If you burn America down, what is left in its place, exactly?
There are no easy answers to these questions. Further, as Christians we freely and gladly confess that our hope is not in America; it is squarely and solely in Christ. Yet we do well to ask such things, for we live here and are to make a temporal home here. In civilizational terms, we need to think once more about Charles de Gaulle. For a brief time, he was very France itself. When good men became cowards, when a once-great nation became the client state of the Nazis, de Gaulle alone stood in defiance. De Gaulle alone made his way through gnarled landscapes and fiery skies to London. De Gaulle alone defended and preserved the honor of France. De Gaulle alone rallied Frenchmen to their flag. De Gaulle alone fought for his country and allowed something of historic France to endure and survive and later thrive once more.

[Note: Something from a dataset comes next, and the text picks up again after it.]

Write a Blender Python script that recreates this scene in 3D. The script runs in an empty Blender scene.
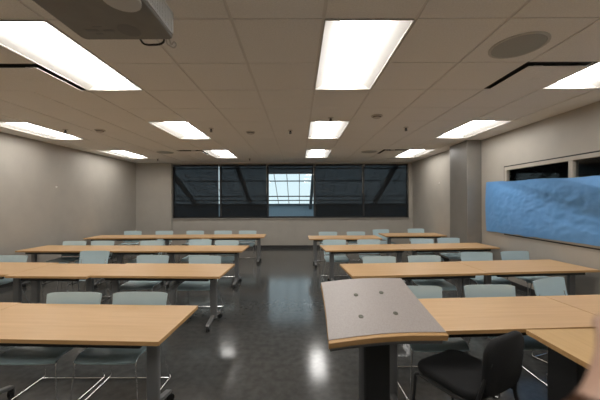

But who will stand for us? Who will speak for us? Who will defend what is worth defending of America? Who will preserve the honor of this culture, this society, this people? Many of us give thanks for certain victories in the last several years, with Roe v. Wade possibly near its end as only one example of real gains made. But what of our children? What of their future beyond this term, this cycle? Will they receive from us the strength and virtue needed to preserve the honor and dignity of this country?
America is not eternal; only the New Jerusalem is eternal. Yet until we inhabit the New Jerusalem, we are called to live here, pray for our rulers, live as salt and light, and love God and neighbor. Who will rise now and in future days to defend the country that allowed us to taste some serious measure of earthly liberty, earthly peace, earthly happiness? Until we know the answer, we are America embattled; America besieged; America buckling, staggering under the burden of its own internal travail.